## What the task requires
Restate the opening lines of the material below word for word, stopping after the line that contains "m = MB(); m.tube([fc+[0, 0, -.004], fc+[0, 0, .003]], .033, 24);".

[START Recorded information]

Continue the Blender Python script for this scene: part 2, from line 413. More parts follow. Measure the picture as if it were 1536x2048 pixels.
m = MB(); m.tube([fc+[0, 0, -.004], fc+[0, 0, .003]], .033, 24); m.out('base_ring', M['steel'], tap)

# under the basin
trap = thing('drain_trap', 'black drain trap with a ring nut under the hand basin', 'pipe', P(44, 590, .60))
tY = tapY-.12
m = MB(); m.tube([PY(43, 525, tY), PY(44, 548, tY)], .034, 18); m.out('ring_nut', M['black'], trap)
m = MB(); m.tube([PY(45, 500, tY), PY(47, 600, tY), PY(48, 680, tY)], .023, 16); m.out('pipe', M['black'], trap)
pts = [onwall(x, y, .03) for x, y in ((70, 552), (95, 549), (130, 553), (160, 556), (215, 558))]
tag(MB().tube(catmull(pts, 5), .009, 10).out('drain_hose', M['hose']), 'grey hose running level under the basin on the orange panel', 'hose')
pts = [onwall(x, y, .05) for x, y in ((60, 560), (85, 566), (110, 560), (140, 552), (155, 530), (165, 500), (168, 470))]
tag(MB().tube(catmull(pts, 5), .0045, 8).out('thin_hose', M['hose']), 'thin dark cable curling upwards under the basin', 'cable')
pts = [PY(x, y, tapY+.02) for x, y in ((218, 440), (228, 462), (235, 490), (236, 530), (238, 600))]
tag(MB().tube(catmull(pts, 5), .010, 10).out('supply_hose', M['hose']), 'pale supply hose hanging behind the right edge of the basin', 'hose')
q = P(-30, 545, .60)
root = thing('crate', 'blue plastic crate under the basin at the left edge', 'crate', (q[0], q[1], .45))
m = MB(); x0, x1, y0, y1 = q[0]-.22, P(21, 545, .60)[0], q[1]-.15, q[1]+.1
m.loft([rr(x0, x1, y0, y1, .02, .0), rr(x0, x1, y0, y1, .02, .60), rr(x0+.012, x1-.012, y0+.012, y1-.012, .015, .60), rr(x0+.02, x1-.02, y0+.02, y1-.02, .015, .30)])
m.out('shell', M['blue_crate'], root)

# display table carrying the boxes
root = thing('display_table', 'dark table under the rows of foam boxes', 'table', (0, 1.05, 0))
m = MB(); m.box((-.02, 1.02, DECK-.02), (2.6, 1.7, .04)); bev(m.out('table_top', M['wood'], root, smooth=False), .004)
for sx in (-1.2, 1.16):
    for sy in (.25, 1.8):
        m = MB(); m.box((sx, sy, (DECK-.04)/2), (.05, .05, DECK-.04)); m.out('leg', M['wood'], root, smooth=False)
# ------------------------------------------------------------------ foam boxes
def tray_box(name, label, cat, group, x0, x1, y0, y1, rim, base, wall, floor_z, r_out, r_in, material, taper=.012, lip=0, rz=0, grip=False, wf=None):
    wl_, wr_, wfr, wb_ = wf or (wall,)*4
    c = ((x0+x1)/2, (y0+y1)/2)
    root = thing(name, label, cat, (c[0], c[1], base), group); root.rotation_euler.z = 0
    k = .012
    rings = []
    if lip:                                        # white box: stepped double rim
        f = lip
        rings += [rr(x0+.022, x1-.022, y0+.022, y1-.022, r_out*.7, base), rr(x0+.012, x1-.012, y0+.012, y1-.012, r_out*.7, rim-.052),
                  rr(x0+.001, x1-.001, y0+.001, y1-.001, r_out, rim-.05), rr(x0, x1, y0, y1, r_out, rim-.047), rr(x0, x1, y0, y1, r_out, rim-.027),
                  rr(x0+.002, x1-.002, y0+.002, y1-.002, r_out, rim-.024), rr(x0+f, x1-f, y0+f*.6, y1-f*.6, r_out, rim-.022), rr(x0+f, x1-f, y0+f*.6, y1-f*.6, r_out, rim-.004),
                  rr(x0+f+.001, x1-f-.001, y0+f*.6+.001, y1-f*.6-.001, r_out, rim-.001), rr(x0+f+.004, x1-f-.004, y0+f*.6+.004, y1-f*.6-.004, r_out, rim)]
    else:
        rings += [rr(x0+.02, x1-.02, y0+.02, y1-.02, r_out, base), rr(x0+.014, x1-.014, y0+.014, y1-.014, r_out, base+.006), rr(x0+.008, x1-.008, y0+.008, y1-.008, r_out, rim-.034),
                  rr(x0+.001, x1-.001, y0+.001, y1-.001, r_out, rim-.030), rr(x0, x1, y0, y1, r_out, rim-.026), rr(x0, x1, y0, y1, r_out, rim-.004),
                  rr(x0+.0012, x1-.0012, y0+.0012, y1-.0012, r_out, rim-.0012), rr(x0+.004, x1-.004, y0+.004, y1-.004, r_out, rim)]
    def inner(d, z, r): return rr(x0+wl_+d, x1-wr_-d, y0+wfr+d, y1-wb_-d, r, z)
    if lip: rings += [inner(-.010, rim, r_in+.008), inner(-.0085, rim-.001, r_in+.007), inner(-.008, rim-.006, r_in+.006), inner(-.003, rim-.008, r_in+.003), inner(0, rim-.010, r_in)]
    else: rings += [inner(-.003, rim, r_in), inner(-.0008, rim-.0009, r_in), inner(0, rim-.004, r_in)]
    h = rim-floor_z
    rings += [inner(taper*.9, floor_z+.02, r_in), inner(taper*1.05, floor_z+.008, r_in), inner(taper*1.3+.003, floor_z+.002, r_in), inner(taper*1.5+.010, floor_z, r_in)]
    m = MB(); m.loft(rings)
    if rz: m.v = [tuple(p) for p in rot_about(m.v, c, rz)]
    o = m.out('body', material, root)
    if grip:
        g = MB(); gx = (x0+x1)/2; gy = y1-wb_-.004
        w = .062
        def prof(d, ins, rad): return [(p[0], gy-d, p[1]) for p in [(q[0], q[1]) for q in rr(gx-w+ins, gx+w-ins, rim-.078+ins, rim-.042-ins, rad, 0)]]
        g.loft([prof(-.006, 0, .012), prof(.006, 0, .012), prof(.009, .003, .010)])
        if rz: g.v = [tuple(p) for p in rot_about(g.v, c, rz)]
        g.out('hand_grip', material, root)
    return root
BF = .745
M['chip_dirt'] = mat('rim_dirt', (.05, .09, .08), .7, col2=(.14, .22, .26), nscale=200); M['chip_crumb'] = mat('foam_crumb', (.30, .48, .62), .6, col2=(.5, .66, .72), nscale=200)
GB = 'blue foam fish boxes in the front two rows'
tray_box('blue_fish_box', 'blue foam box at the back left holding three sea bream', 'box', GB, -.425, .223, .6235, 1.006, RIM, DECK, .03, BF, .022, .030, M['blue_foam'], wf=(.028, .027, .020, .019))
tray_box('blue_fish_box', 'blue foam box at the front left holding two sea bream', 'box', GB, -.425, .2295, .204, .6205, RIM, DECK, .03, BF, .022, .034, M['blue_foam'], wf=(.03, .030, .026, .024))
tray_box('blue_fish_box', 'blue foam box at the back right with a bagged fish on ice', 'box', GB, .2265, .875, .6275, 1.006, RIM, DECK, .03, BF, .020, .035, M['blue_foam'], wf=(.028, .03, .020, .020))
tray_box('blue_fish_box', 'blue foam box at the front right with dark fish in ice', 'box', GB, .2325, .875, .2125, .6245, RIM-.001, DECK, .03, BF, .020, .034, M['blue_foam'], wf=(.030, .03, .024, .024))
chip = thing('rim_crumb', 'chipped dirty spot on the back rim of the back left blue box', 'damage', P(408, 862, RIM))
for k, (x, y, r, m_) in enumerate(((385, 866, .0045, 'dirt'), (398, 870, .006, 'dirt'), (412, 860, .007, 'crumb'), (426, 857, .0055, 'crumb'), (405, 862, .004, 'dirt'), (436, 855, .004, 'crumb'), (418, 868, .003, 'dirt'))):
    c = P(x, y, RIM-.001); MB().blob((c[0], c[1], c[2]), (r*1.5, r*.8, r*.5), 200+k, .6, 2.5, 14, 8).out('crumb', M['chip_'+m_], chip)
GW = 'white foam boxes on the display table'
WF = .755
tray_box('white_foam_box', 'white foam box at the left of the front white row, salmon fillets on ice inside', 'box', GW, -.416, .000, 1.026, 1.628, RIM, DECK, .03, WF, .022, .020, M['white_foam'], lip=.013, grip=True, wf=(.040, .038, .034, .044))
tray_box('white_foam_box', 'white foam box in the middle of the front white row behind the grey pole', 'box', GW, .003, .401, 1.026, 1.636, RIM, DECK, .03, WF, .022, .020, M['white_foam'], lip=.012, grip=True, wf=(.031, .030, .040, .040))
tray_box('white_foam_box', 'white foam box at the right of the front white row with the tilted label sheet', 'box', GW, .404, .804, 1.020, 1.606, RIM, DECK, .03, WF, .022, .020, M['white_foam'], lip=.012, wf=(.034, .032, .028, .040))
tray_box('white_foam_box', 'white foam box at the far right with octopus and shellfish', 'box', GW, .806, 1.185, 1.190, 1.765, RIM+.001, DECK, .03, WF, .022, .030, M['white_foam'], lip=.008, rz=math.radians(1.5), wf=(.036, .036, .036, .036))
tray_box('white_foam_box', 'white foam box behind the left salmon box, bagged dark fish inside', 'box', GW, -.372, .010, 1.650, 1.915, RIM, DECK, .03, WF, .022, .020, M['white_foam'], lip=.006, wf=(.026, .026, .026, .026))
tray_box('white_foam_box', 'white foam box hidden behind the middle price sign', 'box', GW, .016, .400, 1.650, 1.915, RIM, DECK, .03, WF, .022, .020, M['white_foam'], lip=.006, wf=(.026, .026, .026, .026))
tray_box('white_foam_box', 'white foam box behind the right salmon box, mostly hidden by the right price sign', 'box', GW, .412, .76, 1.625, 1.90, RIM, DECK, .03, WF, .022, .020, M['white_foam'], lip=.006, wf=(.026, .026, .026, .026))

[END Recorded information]

## Reply
Continue the Blender Python script for this scene: part 2, from line 413. More parts follow. Measure the picture as if it were 1536x2048 pixels.
m = MB(); m.tube([fc+[0, 0, -.004], fc+[0, 0, .003]], .033, 24); m.out('base_ring', M['steel'], tap)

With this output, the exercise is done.